Tuesday, 16 February 2010

Smoking Tart

Out and About

I love finding a good drawing spot when I'm out and about. It has to be somewhere I can ensconce for an hour or so with my sketchbook and my daughter. People watching is an inspiration, and a long slow coffee oils the imagination.

It also helps to have a bit of privacy. I once had a tour group stop behind me in the National Gallery and start taking pictures of the sketch. That doesn't help much at all.

Saturday, 13 February 2010


I've just bought a secondhand drawing board. I'm delighted, inspired and content. But is this a good thing? One of the old cliches of art is that the artist should be unhappy. Lautrec, Blake, Bacon, Hopper, all miserable, all great artists. And there are countless others. So will all this happiness get in the way of my art?

Happy or sad?

A friend recently poo pooed happinesss altogether when, in response to her stuggle with a Januray diet, I fobbed her off with the common platitude "Well as long as your happy..." Happiness is bullshit," she said "Read Barbara Ehrenreich." I didn't, and I'm still feeling fine.

Happiness aside, I need somewhere to work. Virginia Woolf famously wrote that "a woman must have money and a room of her own if she is to write fiction." Acquiring the drawing board is my equivalent. The territory isn't just physical, it's mind space amidst washing up and unfinished jobs, soul room away from to-do-lists, a space I can escape into. It's also somewhere slopey where nobody can put their laptop, car keys or cup of tea down.

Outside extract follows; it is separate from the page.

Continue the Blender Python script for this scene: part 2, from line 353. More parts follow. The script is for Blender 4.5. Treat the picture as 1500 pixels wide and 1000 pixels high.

What if misery does make better art? Does happy have to care?

Friday, 5 February 2010

In the Shower with a Cabbage

It sounds like a surreal game of Cluedo, but it's actually more fun than that.

I've lined the shower with cardboard boxes, blankets and duvets, and I'm sitting in the dark with a cabbage, a biscuit tin, a feather duster, two bottles of lemonade, a pair of gloves, a wet newspaper and some gravel. And I haven't just become desperate for cheap Friday night entertainment; I'm recording Foley for my new short film.

The art of recording natural and incidental sound for film is named after Jack Foley who was instrumental in developing the art in the 1920s. Well known Foley techniques include using coconut shells to create the sound of horses hooves, wet newspaper to make squishy sounds, and crinkling cellophane to make the sound of fire. In practice you just have to experiment with numerous things until you find sounds that fit your film, which may or may not have horses in it.

More info on Foley here:

Monday, 1 February 2010


My new film, working titled The Dangers of Damp, is now in post production. I'm extremely excited to have lined up the gifted Owen Oppenheimer as editor. Check out Owen's work here. He's a real talent.

Shot in Martha's Vineyard Massachusetts last summer, the film was temporarily on hold while I had baby Iris. (I'm hoping to sneak her a cameo role though.)

Interesting fact of the day is that Marthat's vineyard used to have a large deaf community in the 18th and 19th centuries, due to prevalent hereditary deafness traceable back to an English bloodline. It even boasted it's own widely spoken language, Martha's Vineyard Sign Language (MVSL). More info on that here:

I intend to have a subtitled version of the film as a tribute to the Vineyard's history, and so that all English speaking deaf people can enjoy the film.